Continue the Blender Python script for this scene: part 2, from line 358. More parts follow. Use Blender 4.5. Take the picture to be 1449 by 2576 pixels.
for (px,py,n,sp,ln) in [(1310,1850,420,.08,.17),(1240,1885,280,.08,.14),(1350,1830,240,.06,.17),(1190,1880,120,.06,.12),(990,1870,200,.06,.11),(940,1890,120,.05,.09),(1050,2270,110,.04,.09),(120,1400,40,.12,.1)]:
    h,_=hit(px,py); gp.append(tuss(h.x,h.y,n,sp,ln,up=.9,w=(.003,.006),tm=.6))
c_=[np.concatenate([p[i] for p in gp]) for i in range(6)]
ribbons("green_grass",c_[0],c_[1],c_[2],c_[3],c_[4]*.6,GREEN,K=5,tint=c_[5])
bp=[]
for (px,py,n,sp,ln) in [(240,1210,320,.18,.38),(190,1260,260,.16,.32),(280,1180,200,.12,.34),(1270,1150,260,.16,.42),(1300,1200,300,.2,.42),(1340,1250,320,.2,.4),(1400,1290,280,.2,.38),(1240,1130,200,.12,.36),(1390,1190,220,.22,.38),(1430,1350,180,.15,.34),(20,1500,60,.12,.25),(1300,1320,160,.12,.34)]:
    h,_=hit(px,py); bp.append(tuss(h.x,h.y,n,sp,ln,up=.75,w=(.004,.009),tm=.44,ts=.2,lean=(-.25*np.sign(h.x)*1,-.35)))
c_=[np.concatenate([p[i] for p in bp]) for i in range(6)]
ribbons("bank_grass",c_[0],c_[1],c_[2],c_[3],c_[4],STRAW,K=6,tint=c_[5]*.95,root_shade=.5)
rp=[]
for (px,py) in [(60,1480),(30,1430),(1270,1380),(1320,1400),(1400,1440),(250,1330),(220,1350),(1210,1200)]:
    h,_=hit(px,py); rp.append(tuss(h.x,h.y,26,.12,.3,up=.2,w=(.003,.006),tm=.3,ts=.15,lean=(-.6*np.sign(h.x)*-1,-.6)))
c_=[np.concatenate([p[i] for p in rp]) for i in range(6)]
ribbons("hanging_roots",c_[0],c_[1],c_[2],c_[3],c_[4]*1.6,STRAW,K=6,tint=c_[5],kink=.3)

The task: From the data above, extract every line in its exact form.

Solution to this task:
Continue the Blender Python script for this scene: part 2, from line 358. More parts follow. Use Blender 4.5. Take the picture to be 1449 by 2576 pixels.
for (px,py,n,sp,ln) in [(1310,1850,420,.08,.17),(1240,1885,280,.08,.14),(1350,1830,240,.06,.17),(1190,1880,120,.06,.12),(990,1870,200,.06,.11),(940,1890,120,.05,.09),(1050,2270,110,.04,.09),(120,1400,40,.12,.1)]:
    h,_=hit(px,py); gp.append(tuss(h.x,h.y,n,sp,ln,up=.9,w=(.003,.006),tm=.6))
c_=[np.concatenate([p[i] for p in gp]) for i in range(6)]
ribbons("green_grass",c_[0],c_[1],c_[2],c_[3],c_[4]*.6,GREEN,K=5,tint=c_[5])
bp=[]
for (px,py,n,sp,ln) in [(240,1210,320,.18,.38),(190,1260,260,.16,.32),(280,1180,200,.12,.34),(1270,1150,260,.16,.42),(1300,1200,300,.2,.42),(1340,1250,320,.2,.4),(1400,1290,280,.2,.38),(1240,1130,200,.12,.36),(1390,1190,220,.22,.38),(1430,1350,180,.15,.34),(20,1500,60,.12,.25),(1300,1320,160,.12,.34)]:
    h,_=hit(px,py); bp.append(tuss(h.x,h.y,n,sp,ln,up=.75,w=(.004,.009),tm=.44,ts=.2,lean=(-.25*np.sign(h.x)*1,-.35)))
c_=[np.concatenate([p[i] for p in bp]) for i in range(6)]
ribbons("bank_grass",c_[0],c_[1],c_[2],c_[3],c_[4],STRAW,K=6,tint=c_[5]*.95,root_shade=.5)
rp=[]
for (px,py) in [(60,1480),(30,1430),(1270,1380),(1320,1400),(1400,1440),(250,1330),(220,1350),(1210,1200)]:
    h,_=hit(px,py); rp.append(tuss(h.x,h.y,26,.12,.3,up=.2,w=(.003,.006),tm=.3,ts=.15,lean=(-.6*np.sign(h.x)*-1,-.6)))
c_=[np.concatenate([p[i] for p in rp]) for i in range(6)]
ribbons("hanging_roots",c_[0],c_[1],c_[2],c_[3],c_[4]*1.6,STRAW,K=6,tint=c_[5],kink=.3)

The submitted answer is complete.